— start of GIVEN INFORMATION —

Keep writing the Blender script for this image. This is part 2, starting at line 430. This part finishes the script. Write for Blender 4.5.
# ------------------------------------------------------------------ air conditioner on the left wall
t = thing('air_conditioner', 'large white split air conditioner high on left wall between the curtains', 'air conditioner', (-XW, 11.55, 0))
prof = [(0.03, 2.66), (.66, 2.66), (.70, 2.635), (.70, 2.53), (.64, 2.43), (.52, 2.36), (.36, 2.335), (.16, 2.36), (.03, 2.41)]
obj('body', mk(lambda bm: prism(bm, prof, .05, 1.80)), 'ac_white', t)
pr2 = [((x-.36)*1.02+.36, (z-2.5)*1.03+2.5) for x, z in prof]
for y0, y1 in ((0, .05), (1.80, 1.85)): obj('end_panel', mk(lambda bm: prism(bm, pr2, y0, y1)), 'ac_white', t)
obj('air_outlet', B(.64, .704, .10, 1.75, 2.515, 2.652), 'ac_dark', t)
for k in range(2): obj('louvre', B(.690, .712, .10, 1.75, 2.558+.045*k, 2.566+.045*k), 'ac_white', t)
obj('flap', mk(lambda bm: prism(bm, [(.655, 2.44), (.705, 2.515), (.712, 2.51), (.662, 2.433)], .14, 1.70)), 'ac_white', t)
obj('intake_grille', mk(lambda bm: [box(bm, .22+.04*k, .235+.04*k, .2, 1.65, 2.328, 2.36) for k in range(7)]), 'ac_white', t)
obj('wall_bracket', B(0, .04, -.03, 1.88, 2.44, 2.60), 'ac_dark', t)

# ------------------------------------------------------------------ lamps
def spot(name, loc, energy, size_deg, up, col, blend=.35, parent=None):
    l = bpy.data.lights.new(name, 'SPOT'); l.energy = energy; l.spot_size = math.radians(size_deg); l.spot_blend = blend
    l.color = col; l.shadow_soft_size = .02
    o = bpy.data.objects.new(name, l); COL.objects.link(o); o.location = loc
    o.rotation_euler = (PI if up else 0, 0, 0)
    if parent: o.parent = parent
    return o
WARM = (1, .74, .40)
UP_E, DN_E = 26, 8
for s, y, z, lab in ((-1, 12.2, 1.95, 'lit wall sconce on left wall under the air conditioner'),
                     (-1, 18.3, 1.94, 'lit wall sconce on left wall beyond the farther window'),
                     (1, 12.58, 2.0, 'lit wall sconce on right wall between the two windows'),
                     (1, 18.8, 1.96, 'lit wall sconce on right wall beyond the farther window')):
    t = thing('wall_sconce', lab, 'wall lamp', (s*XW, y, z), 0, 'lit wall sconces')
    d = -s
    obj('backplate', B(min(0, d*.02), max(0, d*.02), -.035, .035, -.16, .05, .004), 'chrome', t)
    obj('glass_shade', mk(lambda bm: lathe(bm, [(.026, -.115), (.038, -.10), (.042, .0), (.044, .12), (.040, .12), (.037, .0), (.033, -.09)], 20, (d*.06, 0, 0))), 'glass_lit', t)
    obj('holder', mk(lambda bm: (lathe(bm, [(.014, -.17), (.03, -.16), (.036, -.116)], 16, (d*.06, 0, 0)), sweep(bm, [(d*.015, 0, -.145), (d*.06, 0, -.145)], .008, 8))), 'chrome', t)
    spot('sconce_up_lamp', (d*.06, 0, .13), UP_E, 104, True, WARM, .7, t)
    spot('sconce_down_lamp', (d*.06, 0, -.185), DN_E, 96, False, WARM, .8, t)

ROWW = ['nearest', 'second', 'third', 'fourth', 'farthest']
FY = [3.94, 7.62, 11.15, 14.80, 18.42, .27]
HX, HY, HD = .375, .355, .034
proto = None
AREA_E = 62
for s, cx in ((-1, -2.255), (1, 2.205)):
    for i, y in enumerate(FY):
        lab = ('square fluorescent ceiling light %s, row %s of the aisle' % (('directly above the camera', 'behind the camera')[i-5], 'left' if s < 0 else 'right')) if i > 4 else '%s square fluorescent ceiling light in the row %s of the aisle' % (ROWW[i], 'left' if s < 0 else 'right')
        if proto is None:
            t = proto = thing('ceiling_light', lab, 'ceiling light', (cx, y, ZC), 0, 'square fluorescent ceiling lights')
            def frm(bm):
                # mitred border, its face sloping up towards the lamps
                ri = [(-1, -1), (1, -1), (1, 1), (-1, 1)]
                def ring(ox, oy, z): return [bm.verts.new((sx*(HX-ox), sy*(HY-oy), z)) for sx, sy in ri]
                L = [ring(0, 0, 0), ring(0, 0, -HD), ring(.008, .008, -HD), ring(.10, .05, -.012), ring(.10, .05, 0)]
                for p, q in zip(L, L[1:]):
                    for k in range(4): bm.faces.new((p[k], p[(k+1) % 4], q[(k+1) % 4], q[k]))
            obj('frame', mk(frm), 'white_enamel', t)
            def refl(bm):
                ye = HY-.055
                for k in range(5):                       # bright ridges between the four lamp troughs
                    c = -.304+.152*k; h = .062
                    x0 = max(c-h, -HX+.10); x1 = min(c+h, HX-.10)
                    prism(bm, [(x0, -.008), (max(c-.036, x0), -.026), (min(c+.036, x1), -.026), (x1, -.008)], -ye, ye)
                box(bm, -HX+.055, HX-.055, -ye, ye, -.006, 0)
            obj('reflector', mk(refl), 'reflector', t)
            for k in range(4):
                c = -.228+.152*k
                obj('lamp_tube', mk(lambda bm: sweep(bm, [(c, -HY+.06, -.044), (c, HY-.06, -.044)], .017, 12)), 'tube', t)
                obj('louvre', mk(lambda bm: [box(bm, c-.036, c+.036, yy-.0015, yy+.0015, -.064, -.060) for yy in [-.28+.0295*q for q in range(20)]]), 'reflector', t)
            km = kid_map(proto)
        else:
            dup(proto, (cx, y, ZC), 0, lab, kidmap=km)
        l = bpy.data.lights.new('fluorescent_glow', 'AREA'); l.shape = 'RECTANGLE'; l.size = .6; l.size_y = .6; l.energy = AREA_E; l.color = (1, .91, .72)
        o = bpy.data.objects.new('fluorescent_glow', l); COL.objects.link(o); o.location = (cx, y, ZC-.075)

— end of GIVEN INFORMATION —

- SET PROBLEM
Give back the data above exactly as it appears.

- ANSWER IN FULL
Keep writing the Blender script for this image. This is part 2, starting at line 430. This part finishes the script. Write for Blender 4.5.
# ------------------------------------------------------------------ air conditioner on the left wall
t = thing('air_conditioner', 'large white split air conditioner high on left wall between the curtains', 'air conditioner', (-XW, 11.55, 0))
prof = [(0.03, 2.66), (.66, 2.66), (.70, 2.635), (.70, 2.53), (.64, 2.43), (.52, 2.36), (.36, 2.335), (.16, 2.36), (.03, 2.41)]
obj('body', mk(lambda bm: prism(bm, prof, .05, 1.80)), 'ac_white', t)
pr2 = [((x-.36)*1.02+.36, (z-2.5)*1.03+2.5) for x, z in prof]
for y0, y1 in ((0, .05), (1.80, 1.85)): obj('end_panel', mk(lambda bm: prism(bm, pr2, y0, y1)), 'ac_white', t)
obj('air_outlet', B(.64, .704, .10, 1.75, 2.515, 2.652), 'ac_dark', t)
for k in range(2): obj('louvre', B(.690, .712, .10, 1.75, 2.558+.045*k, 2.566+.045*k), 'ac_white', t)
obj('flap', mk(lambda bm: prism(bm, [(.655, 2.44), (.705, 2.515), (.712, 2.51), (.662, 2.433)], .14, 1.70)), 'ac_white', t)
obj('intake_grille', mk(lambda bm: [box(bm, .22+.04*k, .235+.04*k, .2, 1.65, 2.328, 2.36) for k in range(7)]), 'ac_white', t)
obj('wall_bracket', B(0, .04, -.03, 1.88, 2.44, 2.60), 'ac_dark', t)

# ------------------------------------------------------------------ lamps
def spot(name, loc, energy, size_deg, up, col, blend=.35, parent=None):
    l = bpy.data.lights.new(name, 'SPOT'); l.energy = energy; l.spot_size = math.radians(size_deg); l.spot_blend = blend
    l.color = col; l.shadow_soft_size = .02
    o = bpy.data.objects.new(name, l); COL.objects.link(o); o.location = loc
    o.rotation_euler = (PI if up else 0, 0, 0)
    if parent: o.parent = parent
    return o
WARM = (1, .74, .40)
UP_E, DN_E = 26, 8
for s, y, z, lab in ((-1, 12.2, 1.95, 'lit wall sconce on left wall under the air conditioner'),
                     (-1, 18.3, 1.94, 'lit wall sconce on left wall beyond the farther window'),
                     (1, 12.58, 2.0, 'lit wall sconce on right wall between the two windows'),
                     (1, 18.8, 1.96, 'lit wall sconce on right wall beyond the farther window')):
    t = thing('wall_sconce', lab, 'wall lamp', (s*XW, y, z), 0, 'lit wall sconces')
    d = -s
    obj('backplate', B(min(0, d*.02), max(0, d*.02), -.035, .035, -.16, .05, .004), 'chrome', t)
    obj('glass_shade', mk(lambda bm: lathe(bm, [(.026, -.115), (.038, -.10), (.042, .0), (.044, .12), (.040, .12), (.037, .0), (.033, -.09)], 20, (d*.06, 0, 0))), 'glass_lit', t)
    obj('holder', mk(lambda bm: (lathe(bm, [(.014, -.17), (.03, -.16), (.036, -.116)], 16, (d*.06, 0, 0)), sweep(bm, [(d*.015, 0, -.145), (d*.06, 0, -.145)], .008, 8))), 'chrome', t)
    spot('sconce_up_lamp', (d*.06, 0, .13), UP_E, 104, True, WARM, .7, t)
    spot('sconce_down_lamp', (d*.06, 0, -.185), DN_E, 96, False, WARM, .8, t)

ROWW = ['nearest', 'second', 'third', 'fourth', 'farthest']
FY = [3.94, 7.62, 11.15, 14.80, 18.42, .27]
HX, HY, HD = .375, .355, .034
proto = None
AREA_E = 62
for s, cx in ((-1, -2.255), (1, 2.205)):
    for i, y in enumerate(FY):
        lab = ('square fluorescent ceiling light %s, row %s of the aisle' % (('directly above the camera', 'behind the camera')[i-5], 'left' if s < 0 else 'right')) if i > 4 else '%s square fluorescent ceiling light in the row %s of the aisle' % (ROWW[i], 'left' if s < 0 else 'right')
        if proto is None:
            t = proto = thing('ceiling_light', lab, 'ceiling light', (cx, y, ZC), 0, 'square fluorescent ceiling lights')
            def frm(bm):
                # mitred border, its face sloping up towards the lamps
                ri = [(-1, -1), (1, -1), (1, 1), (-1, 1)]
                def ring(ox, oy, z): return [bm.verts.new((sx*(HX-ox), sy*(HY-oy), z)) for sx, sy in ri]
                L = [ring(0, 0, 0), ring(0, 0, -HD), ring(.008, .008, -HD), ring(.10, .05, -.012), ring(.10, .05, 0)]
                for p, q in zip(L, L[1:]):
                    for k in range(4): bm.faces.new((p[k], p[(k+1) % 4], q[(k+1) % 4], q[k]))
            obj('frame', mk(frm), 'white_enamel', t)
            def refl(bm):
                ye = HY-.055
                for k in range(5):                       # bright ridges between the four lamp troughs
                    c = -.304+.152*k; h = .062
                    x0 = max(c-h, -HX+.10); x1 = min(c+h, HX-.10)
                    prism(bm, [(x0, -.008), (max(c-.036, x0), -.026), (min(c+.036, x1), -.026), (x1, -.008)], -ye, ye)
                box(bm, -HX+.055, HX-.055, -ye, ye, -.006, 0)
            obj('reflector', mk(refl), 'reflector', t)
            for k in range(4):
                c = -.228+.152*k
                obj('lamp_tube', mk(lambda bm: sweep(bm, [(c, -HY+.06, -.044), (c, HY-.06, -.044)], .017, 12)), 'tube', t)
                obj('louvre', mk(lambda bm: [box(bm, c-.036, c+.036, yy-.0015, yy+.0015, -.064, -.060) for yy in [-.28+.0295*q for q in range(20)]]), 'reflector', t)
            km = kid_map(proto)
        else:
            dup(proto, (cx, y, ZC), 0, lab, kidmap=km)
        l = bpy.data.lights.new('fluorescent_glow', 'AREA'); l.shape = 'RECTANGLE'; l.size = .6; l.size_y = .6; l.energy = AREA_E; l.color = (1, .91, .72)
        o = bpy.data.objects.new('fluorescent_glow', l); COL.objects.link(o); o.location = (cx, y, ZC-.075)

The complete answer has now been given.